## WRITTEN PROBLEM
Begin with the line that contains "4.40, .64, .86).build('slat', 'grey_wood', tf, bevel=.004)" and continue down through the line that contains "4.40, .476, .88).build('slat', 'grey_wood', tf, bevel=.004)"; reproduce those lines exactly and only those.
------ WORKING DATA ------
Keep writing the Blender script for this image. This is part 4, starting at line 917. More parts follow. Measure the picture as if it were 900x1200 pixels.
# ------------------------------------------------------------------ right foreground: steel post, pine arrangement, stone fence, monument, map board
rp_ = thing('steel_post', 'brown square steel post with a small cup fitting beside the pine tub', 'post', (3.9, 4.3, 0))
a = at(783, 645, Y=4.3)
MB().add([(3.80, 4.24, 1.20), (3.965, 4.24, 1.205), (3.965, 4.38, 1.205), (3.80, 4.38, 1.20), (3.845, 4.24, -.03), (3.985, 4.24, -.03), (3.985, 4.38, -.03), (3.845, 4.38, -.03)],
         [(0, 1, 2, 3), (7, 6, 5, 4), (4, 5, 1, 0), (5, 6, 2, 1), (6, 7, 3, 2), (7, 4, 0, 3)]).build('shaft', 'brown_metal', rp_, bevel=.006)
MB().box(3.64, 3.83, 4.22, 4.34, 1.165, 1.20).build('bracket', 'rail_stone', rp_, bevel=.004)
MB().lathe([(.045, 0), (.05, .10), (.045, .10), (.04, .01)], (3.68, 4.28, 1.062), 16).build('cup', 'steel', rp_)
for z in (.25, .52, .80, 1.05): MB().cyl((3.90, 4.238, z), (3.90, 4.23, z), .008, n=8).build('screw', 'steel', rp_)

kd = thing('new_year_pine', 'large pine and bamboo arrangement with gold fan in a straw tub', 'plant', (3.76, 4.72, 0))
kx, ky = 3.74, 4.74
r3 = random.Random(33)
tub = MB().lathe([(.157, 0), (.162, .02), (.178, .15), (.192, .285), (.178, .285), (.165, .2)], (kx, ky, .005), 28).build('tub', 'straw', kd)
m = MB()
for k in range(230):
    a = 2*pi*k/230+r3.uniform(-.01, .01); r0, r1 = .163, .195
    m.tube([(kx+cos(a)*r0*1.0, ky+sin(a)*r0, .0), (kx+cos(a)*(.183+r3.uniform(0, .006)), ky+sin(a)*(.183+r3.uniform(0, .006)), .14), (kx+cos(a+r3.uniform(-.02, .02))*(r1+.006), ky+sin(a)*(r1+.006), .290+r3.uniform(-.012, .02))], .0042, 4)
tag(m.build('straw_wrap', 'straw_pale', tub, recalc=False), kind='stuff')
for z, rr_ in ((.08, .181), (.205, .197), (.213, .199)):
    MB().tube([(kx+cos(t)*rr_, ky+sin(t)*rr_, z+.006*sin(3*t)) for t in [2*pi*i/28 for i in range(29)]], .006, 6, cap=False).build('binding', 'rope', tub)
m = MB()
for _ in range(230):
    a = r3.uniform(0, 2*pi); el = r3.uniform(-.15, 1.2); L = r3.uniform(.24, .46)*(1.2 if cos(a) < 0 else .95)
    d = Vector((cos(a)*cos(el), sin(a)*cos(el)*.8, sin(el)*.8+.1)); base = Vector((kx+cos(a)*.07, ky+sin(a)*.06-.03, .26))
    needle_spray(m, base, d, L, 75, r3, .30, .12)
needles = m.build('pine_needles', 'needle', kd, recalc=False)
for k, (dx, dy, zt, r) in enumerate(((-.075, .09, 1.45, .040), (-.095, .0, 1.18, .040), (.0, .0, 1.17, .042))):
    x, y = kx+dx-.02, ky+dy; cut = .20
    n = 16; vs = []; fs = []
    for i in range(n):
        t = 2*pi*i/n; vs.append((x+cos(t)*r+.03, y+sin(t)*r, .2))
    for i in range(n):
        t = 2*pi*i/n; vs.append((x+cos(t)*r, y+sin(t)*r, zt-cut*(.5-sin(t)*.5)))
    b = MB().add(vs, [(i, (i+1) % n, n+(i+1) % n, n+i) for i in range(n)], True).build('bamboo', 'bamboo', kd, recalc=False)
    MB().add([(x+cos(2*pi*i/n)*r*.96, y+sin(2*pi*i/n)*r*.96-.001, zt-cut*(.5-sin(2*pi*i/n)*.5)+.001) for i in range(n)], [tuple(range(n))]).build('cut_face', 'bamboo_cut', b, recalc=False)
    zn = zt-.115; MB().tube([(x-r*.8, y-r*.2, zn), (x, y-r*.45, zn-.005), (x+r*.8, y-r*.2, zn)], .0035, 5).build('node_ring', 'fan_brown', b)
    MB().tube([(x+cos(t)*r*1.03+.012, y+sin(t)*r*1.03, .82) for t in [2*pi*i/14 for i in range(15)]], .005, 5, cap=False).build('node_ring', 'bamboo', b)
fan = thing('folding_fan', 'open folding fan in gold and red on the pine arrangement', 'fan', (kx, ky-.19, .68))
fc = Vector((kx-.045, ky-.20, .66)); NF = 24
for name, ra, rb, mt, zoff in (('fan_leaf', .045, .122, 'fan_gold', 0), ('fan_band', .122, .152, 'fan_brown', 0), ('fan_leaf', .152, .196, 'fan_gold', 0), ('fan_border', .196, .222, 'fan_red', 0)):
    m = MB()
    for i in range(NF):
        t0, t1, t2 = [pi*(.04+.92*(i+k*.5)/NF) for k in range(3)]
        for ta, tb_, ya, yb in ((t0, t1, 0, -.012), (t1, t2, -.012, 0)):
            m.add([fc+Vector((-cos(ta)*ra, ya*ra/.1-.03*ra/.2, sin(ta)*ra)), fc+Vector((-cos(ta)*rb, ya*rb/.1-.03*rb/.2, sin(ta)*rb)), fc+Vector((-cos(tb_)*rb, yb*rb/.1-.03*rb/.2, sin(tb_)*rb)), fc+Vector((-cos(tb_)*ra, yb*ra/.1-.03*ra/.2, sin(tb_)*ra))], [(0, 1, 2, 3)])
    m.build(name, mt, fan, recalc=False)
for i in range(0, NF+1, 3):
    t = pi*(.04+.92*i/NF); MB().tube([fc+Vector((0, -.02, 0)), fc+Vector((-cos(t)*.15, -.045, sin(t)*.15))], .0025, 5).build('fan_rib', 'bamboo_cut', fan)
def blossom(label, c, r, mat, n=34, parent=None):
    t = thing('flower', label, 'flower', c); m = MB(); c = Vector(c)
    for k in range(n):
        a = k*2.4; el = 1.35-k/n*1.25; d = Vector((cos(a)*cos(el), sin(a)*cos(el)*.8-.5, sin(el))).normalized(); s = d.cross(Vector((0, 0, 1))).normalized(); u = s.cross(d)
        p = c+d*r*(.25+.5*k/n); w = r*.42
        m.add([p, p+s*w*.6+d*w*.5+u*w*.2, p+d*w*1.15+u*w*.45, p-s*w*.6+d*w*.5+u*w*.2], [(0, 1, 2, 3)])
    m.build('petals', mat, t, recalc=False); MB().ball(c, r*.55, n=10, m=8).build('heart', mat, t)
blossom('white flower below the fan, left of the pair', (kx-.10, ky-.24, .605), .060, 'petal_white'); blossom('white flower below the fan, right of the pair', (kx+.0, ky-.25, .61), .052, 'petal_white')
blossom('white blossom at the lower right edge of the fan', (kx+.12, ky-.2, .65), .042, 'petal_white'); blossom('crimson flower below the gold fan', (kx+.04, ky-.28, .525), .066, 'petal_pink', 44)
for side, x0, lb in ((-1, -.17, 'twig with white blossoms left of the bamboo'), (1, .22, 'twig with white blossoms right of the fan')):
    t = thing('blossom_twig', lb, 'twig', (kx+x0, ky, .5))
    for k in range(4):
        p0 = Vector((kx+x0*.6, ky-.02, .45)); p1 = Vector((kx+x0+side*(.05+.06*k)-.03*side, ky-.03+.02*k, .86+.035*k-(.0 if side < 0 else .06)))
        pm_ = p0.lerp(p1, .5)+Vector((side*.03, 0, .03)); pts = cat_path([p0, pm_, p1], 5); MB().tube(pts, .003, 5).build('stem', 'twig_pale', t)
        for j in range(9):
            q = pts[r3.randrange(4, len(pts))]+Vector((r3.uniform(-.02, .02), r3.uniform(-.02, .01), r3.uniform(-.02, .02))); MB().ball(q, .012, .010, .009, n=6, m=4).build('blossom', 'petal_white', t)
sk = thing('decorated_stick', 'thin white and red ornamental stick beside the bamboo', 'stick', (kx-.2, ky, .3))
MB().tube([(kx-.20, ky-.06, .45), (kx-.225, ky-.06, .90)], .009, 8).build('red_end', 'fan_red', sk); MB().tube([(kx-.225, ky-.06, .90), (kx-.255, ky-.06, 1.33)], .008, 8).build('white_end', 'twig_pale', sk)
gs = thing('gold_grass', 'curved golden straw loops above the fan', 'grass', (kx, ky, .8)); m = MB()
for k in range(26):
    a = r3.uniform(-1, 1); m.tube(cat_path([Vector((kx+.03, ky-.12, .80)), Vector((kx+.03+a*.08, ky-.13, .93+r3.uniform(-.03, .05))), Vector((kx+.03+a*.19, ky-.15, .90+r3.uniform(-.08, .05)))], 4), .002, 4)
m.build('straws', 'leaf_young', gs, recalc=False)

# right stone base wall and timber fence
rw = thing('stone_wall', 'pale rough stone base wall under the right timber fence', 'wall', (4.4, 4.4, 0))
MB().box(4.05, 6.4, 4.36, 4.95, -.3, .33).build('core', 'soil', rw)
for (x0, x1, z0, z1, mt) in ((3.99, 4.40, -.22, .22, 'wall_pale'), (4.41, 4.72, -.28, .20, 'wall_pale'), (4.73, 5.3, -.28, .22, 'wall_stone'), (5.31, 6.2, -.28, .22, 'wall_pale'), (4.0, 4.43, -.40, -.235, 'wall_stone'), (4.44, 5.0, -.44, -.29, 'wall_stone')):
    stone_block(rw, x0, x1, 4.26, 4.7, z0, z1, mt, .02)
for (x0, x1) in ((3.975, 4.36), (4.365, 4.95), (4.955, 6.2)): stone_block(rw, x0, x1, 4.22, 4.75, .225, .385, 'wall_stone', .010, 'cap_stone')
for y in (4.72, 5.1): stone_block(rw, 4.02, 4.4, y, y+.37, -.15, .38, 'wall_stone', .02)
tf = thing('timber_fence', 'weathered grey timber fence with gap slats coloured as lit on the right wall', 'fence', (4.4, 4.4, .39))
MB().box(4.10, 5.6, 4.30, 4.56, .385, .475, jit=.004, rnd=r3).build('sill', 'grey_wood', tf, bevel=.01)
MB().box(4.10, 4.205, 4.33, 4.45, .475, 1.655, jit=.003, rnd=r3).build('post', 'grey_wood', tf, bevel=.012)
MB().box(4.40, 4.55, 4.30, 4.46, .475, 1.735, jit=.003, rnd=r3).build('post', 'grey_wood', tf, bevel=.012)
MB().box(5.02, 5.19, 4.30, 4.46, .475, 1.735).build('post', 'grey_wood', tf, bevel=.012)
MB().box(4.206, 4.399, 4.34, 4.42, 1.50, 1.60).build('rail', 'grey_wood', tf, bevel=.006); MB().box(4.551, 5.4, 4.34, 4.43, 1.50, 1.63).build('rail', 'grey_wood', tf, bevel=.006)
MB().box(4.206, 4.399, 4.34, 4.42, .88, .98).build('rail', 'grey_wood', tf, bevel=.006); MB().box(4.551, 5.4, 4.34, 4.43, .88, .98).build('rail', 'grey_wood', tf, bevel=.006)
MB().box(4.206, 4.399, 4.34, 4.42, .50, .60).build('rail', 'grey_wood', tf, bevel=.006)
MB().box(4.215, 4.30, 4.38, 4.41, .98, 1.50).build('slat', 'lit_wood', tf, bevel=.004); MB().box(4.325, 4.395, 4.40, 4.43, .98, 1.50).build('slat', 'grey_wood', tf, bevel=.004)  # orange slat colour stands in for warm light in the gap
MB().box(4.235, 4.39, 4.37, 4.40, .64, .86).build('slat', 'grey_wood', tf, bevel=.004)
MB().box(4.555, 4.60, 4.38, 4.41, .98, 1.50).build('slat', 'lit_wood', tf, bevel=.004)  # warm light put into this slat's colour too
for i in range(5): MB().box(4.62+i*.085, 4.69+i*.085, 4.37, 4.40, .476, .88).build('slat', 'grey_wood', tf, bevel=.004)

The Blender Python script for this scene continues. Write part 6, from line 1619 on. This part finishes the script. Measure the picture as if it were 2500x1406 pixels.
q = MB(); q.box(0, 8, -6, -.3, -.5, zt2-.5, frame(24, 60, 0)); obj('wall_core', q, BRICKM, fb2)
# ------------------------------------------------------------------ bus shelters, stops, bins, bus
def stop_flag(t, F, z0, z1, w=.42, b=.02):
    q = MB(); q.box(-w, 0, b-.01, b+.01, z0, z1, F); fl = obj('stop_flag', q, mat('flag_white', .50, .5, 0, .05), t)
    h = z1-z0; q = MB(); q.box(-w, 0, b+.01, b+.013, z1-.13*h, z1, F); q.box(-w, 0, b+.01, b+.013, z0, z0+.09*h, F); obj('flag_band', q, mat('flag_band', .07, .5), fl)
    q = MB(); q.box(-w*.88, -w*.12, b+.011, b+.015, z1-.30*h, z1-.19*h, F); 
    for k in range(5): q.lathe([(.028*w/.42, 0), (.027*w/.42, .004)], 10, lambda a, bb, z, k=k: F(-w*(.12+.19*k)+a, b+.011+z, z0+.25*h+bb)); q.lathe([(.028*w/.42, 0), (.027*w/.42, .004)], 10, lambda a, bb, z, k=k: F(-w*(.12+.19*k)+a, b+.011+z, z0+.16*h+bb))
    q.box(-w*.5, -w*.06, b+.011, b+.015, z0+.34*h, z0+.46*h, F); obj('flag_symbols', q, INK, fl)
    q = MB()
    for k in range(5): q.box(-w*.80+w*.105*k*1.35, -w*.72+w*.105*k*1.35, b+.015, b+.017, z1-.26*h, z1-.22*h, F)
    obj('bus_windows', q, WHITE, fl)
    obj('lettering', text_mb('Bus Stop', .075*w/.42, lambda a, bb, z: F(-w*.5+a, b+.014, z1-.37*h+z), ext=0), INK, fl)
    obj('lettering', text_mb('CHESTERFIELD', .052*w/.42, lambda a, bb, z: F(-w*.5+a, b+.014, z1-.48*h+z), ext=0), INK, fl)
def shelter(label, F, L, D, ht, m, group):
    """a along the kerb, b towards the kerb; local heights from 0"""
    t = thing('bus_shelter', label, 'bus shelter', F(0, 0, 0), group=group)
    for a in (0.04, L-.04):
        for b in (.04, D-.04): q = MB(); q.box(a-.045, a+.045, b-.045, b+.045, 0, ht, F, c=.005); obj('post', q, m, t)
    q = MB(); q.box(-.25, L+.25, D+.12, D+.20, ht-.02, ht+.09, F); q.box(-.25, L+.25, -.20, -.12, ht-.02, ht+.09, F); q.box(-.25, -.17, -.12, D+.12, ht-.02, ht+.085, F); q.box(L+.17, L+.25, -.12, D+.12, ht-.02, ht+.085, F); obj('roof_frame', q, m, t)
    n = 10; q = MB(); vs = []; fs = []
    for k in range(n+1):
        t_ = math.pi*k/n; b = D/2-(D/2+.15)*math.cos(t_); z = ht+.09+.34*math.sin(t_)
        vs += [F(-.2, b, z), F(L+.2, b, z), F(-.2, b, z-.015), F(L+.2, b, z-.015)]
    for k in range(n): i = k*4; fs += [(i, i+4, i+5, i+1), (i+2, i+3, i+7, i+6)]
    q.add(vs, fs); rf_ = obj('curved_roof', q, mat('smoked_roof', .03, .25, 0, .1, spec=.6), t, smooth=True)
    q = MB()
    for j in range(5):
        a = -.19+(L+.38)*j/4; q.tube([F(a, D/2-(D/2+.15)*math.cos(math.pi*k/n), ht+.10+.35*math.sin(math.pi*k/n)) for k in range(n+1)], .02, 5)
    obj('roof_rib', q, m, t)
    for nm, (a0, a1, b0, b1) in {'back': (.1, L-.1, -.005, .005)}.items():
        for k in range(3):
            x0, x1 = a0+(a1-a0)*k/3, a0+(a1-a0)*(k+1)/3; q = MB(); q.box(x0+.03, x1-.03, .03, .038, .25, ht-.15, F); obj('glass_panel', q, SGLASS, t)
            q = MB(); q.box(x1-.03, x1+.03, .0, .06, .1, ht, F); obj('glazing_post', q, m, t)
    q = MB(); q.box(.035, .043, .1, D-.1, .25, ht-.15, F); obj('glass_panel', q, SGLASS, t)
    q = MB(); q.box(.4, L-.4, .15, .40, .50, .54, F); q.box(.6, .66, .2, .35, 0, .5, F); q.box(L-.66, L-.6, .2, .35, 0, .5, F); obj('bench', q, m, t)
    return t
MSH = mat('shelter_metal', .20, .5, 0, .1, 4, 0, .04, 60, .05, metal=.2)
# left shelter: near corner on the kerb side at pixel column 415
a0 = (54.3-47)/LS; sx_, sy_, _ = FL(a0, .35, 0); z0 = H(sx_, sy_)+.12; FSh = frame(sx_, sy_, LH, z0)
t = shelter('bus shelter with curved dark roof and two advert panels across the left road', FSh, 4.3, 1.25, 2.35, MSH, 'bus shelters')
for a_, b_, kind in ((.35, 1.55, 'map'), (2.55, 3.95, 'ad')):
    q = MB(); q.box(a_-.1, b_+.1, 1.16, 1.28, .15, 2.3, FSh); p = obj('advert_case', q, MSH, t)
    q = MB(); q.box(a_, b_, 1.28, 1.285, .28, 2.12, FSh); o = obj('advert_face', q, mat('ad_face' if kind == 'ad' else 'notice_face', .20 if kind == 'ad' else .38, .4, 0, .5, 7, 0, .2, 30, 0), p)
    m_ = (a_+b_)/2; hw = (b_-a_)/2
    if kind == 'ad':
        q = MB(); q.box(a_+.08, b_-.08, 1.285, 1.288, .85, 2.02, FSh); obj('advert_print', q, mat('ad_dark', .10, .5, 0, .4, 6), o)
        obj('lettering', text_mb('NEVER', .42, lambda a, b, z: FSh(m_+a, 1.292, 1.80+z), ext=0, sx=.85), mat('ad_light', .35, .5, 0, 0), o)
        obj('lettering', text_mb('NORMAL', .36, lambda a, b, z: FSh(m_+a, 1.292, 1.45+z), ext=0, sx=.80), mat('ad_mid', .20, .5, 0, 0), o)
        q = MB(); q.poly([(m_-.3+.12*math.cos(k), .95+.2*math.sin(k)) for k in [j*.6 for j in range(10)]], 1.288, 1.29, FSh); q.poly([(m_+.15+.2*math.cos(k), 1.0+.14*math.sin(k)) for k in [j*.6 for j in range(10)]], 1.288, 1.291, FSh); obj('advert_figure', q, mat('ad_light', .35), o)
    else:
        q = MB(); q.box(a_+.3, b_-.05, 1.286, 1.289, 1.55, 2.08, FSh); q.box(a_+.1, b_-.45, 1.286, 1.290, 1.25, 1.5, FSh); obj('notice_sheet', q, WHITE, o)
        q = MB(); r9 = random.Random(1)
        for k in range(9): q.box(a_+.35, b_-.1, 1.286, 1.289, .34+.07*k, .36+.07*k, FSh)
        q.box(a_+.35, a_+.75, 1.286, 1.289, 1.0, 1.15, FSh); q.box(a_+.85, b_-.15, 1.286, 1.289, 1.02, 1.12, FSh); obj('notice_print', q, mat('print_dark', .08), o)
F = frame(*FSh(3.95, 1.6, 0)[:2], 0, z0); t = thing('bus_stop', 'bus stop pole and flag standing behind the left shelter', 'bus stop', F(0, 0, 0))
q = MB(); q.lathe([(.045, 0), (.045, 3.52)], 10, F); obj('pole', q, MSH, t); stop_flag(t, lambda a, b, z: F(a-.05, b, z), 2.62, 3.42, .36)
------
## WRITTEN SOLUTION
MB().box(4.235, 4.39, 4.37, 4.40, .64, .86).build('slat', 'grey_wood', tf, bevel=.004)
MB().box(4.555, 4.60, 4.38, 4.41, .98, 1.50).build('slat', 'lit_wood', tf, bevel=.004)  # warm light put into this slat's colour too
for i in range(5): MB().box(4.62+i*.085, 4.69+i*.085, 4.37, 4.40, .476, .88).build('slat', 'grey_wood', tf, bevel=.004)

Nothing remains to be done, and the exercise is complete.